• Rows from a 3D scene dataset
·····

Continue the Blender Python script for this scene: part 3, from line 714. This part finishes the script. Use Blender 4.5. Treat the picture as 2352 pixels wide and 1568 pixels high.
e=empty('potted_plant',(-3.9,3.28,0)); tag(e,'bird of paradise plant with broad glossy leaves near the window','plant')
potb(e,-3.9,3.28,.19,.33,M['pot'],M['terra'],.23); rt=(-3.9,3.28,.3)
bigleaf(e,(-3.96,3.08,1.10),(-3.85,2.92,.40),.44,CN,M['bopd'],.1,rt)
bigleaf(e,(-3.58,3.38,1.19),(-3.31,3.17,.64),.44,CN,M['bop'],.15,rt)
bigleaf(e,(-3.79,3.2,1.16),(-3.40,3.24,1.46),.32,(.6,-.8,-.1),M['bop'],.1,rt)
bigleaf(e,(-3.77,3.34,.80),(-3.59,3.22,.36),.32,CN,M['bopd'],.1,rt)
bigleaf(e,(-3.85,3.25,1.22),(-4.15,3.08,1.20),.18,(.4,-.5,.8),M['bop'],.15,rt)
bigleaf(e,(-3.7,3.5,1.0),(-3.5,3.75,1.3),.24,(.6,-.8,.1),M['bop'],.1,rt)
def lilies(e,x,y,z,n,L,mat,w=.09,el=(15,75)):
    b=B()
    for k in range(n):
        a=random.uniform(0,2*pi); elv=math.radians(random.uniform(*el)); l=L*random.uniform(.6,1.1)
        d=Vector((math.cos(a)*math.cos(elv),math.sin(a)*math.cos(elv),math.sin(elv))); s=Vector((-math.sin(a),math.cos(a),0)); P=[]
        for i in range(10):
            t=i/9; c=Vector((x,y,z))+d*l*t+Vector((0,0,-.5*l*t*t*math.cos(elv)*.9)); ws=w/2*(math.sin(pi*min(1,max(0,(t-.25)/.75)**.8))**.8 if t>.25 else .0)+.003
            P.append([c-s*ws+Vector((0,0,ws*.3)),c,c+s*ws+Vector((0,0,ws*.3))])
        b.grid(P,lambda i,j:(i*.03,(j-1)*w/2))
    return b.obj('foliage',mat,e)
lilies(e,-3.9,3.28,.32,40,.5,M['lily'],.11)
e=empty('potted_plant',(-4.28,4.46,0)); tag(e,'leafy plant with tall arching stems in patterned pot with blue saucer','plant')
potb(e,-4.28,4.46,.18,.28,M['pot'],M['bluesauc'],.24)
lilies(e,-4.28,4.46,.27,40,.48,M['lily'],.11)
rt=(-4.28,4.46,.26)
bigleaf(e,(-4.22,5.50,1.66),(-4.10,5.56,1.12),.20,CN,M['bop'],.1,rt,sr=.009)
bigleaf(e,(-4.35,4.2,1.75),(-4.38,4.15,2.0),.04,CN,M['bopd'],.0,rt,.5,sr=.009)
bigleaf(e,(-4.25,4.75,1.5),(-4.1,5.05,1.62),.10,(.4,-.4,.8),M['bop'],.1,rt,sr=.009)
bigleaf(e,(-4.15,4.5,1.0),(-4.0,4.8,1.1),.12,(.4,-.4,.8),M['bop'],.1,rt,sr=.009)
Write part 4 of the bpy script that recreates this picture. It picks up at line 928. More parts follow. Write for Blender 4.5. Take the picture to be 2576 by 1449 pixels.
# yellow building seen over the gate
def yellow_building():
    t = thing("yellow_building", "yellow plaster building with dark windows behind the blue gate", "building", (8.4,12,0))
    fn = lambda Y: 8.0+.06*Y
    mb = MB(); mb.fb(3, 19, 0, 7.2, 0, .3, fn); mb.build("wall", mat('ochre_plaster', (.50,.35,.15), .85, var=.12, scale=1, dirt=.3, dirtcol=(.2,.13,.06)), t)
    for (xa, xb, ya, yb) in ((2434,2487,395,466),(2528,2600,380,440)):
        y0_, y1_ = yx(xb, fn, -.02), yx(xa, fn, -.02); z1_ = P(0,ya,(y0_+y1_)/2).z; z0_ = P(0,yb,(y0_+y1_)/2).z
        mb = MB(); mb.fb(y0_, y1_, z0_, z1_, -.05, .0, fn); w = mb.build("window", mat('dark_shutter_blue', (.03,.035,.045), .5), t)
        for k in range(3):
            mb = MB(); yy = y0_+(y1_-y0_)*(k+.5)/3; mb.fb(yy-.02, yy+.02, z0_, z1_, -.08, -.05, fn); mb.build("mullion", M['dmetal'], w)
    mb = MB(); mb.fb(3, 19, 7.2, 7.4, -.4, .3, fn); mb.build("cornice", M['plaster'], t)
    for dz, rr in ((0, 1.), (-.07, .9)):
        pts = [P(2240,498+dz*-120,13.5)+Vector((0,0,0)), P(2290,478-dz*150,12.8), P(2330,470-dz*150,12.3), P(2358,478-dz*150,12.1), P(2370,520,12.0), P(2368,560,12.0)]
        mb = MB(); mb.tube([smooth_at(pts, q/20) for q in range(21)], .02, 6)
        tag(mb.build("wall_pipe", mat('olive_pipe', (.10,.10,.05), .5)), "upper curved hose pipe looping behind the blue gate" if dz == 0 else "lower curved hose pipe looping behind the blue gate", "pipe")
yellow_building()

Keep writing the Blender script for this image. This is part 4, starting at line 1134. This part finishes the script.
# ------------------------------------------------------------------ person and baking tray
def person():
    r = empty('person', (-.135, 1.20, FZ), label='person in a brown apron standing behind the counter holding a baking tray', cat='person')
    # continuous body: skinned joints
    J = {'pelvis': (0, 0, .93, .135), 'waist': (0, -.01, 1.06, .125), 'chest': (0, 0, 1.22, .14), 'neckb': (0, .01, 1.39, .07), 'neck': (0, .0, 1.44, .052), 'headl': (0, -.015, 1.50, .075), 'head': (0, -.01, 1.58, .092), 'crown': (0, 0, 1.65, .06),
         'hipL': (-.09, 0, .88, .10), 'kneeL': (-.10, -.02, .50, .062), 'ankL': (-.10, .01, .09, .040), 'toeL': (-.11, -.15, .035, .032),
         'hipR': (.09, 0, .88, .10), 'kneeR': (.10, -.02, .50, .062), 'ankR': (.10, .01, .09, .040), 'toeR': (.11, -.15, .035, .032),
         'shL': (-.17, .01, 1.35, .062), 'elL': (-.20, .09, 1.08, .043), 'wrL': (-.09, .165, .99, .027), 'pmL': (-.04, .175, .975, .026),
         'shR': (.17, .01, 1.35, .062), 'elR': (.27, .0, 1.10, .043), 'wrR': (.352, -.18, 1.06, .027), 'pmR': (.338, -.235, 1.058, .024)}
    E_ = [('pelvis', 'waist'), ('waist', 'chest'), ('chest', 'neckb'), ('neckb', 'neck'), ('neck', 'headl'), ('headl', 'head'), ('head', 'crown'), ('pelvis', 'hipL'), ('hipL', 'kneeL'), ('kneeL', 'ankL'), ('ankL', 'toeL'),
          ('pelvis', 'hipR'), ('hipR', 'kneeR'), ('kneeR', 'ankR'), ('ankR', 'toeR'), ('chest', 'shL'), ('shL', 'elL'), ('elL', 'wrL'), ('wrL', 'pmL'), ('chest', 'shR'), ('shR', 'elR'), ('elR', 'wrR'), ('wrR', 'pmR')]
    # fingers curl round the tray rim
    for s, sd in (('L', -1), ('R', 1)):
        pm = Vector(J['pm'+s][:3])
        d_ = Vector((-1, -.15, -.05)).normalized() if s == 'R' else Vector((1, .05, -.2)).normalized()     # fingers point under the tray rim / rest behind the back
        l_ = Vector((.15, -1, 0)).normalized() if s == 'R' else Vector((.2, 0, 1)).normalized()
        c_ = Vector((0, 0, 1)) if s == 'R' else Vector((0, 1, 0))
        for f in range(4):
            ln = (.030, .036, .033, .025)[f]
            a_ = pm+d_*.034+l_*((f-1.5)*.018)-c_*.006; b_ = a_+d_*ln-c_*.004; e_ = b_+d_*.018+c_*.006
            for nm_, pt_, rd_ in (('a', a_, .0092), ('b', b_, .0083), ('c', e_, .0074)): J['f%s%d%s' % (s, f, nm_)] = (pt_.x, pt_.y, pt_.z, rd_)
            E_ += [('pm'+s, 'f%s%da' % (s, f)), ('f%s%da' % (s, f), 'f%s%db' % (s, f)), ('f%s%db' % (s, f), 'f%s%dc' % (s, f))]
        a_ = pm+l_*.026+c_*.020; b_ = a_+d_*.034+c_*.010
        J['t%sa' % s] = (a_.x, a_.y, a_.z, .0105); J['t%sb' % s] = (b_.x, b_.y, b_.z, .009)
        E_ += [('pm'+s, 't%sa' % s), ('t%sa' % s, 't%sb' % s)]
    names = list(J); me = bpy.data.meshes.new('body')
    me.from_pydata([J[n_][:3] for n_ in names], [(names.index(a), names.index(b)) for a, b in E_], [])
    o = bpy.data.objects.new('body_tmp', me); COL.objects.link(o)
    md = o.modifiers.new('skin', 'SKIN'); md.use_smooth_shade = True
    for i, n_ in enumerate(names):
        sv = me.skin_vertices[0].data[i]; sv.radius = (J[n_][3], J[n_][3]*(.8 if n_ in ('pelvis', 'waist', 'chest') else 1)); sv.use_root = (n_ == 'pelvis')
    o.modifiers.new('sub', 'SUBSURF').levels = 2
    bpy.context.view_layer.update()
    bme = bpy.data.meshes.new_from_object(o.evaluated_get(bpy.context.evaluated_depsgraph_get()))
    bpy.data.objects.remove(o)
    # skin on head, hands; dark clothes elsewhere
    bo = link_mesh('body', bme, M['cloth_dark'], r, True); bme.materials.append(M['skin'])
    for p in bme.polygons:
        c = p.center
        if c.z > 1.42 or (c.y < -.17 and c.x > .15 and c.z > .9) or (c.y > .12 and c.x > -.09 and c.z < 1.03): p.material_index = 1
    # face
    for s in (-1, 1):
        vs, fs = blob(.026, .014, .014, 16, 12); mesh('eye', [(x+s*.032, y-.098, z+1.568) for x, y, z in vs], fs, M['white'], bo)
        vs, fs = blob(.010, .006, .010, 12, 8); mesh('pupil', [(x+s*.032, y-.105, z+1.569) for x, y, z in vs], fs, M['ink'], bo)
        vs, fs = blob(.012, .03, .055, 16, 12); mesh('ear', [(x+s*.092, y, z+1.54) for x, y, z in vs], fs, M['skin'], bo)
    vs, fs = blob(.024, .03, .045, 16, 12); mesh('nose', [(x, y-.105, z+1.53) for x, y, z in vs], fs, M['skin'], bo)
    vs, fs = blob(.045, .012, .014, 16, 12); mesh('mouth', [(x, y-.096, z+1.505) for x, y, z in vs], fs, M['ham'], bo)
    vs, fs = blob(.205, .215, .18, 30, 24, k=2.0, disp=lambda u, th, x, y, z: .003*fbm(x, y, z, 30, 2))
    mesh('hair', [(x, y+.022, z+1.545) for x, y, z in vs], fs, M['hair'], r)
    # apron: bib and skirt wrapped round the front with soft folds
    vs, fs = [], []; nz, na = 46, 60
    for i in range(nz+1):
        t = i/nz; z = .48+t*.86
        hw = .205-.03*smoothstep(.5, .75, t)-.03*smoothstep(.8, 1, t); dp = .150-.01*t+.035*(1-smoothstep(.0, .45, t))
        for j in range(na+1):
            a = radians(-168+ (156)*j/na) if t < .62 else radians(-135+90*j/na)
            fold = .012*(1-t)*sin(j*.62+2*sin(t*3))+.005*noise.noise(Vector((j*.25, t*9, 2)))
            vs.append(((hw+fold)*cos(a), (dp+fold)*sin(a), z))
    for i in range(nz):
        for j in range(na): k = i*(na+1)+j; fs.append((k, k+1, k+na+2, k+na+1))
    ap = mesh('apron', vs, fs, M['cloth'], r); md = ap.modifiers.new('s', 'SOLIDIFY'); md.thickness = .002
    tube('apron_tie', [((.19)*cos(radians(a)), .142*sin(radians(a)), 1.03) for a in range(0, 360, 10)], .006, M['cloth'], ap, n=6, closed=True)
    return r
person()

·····

• What needs to be done
Identify the lines that hold the word "this". Copy every one of them.

• Correct answer
Continue the Blender Python script for this scene: part 3, from line 714. This part finishes the script. Use Blender 4.5. Treat the picture as 2352 pixels wide and 1568 pixels high.
Write part 4 of the bpy script that recreates this picture. It picks up at line 928. More parts follow. Write for Blender 4.5. Take the picture to be 2576 by 1449 pixels.
Keep writing the Blender script for this image. This is part 4, starting at line 1134. This part finishes the script.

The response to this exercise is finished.